Providing a consistent, accountable, safe space for First Nations youth

Colleen Turtle has been working with WJS for so long that when she started, she says they used pagers. Today, she’s the Manager of a youth resource program that is in place to help First Nations youth.

While a lot has changed between her early days and now, for this program’s success, consistency is key.

The Shortstop Resource program provides a transition space for youth before they are placed in a home, reunified with family, or simply need a safe place to sleep.

“We’re here to provide stability,” says Colleen. “The doors are open, we can’t stop them from coming and going. But we’re here to let them know that someone cares and to give them a safe place to live.”

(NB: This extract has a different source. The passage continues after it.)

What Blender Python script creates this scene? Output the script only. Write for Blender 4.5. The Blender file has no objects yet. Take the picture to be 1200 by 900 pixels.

The space is set up to feel like a home, with lots of plants, a garden, comfortable beds, warm showers, and good food. Colleen says you don’t want kids to walk in and feel like they’ve entered another institution. It’s important to prioritize their basic needs: don’t overwhelm them, give them space and opportunity to grow, observe them and let them observe you, let them know the support is there and they’ll take it if and when they want to. “We’re not here to fix things, we’re here to support,” Colleen says.

Sometimes it takes weeks before the kids will even talk. The consistency of the house rules and expectations help them feel like they’re not going to be judged. They can be angry, they can be quiet, they can need to stay in bed for the day. What’s important is to let them feel that support is there regardless. One day, they might turn around and ask for a hug, and Colleen is there to give it to them.

Colleen estimates she’s seen about 1600 youth go through her program. There are sad stories and uplifting ones. Throughout it all, she keeps the basic needs and approach the same. The kids just need to know that there’s a safe place for them. Colleen’s passion and accountability to these services make sure of it.

“I do this because I want to be here. No other reason.”